Parallel parking at Napa library one morning, the bumper sticker on the beat-up 1980's Chevy sedan in front of me caught my eye.  It was a day when I wondered if my sanity had been lost when I decided to be a stay-at-home mom. After the typical battles of eating breakfast (no, I'm not whipping up waffles and bacon today - enjoy your oatmeal), getting dressed (that underwear goes on your bum, not the rocking horse's...), and brushing teeth (honey, please don't use your toothbrush to clean the countertop) we were running behind on our errands, but the phrase emblazoned on the bumper made me stop for a moment and smile.

"Life isn't about how to survive the storm, it's about how to dance in the rain."

We had been living in a metaphorical torrential downpour for months. We'd recently bought a house in need of much fixing, survived the stress of moving with two little ones constantly underfoot, burned the midnight oil with work projects, and - overall - had simply been overwhelmed by life. It was one of those periods where you start to expect things to always go wrong because nothing ever seems to be going right.

It may be silly to say a quote on a muddy, dented bumper was the impetus of a fresh start, but it's true. It spoke to my heart. It's almost as if God placed it there for me to see.

I sat there for a moment and took a deep breath. Despite two tireless toddlers bouncing out of their car seats behind me, there was a moment of quiet within. And it was in that moment of quiet that I felt the start of a new beginning. A clearing of the mind, a recognition of blessings, and the emergence of a less stressed, more glass-half-full person.

Perhaps it was the word "dance" that really spoke to me, because as soon as we got home I blasted techno music and the kids and I shook our booties like it was going out of style. With arms flying and tapping feet christening the bare floors of our new home, the kids and I spun and tumbled and laughed. As I lay, heart pounding, on the floor - two little bodies using me as their jungle-gym - I realized that I had forgotten how good it felt to just let go and feel alive.

A rainbow breaks through the clouds close to our new home.
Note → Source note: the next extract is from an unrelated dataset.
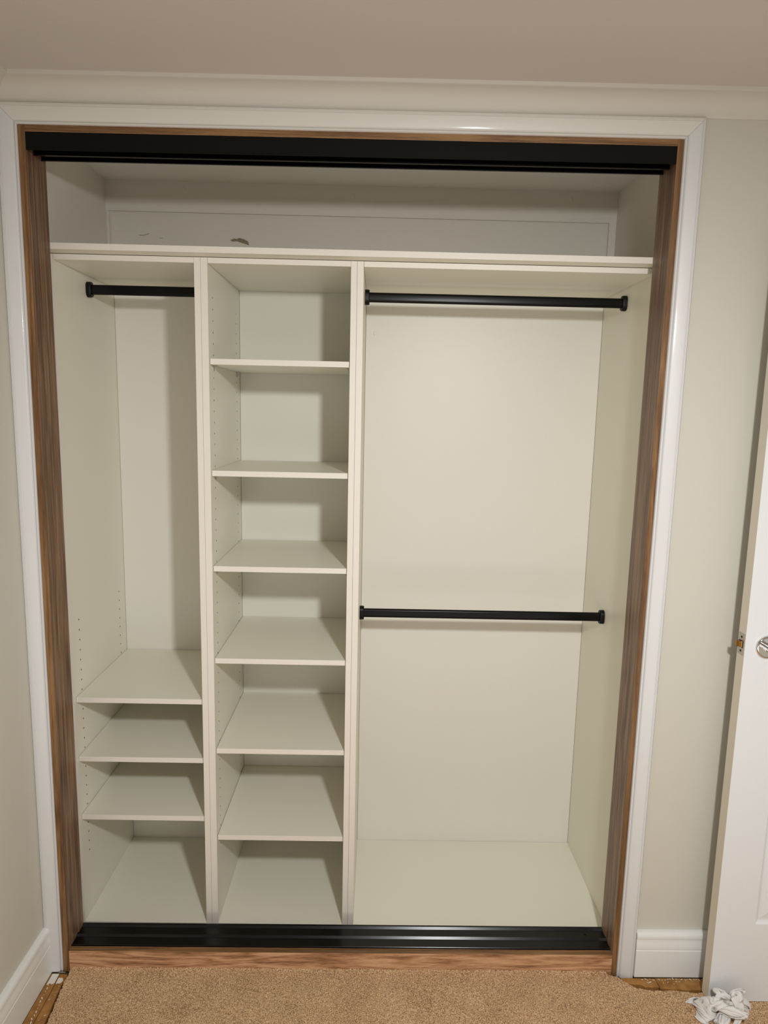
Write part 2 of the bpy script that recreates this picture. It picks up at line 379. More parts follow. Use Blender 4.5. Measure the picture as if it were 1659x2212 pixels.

This year I've gotten pretty familiar with storms, and that's not only because we're in the middle of El Nino here in the Napa Valley. I've learned that life - especially with kids - is a storm. It will always be a storm. Sometimes it may be drizzling with a beautiful rainbow on the horizon, sometimes it will be pouring, and sometimes - like our 2015 - you'll need a raft and life-jacket to stay afloat. But even if the world is raging around you, you can find joy within. You just have to awaken your spirit - and dance - to find it.

Cheers to a great 2016. May you always find time to dance.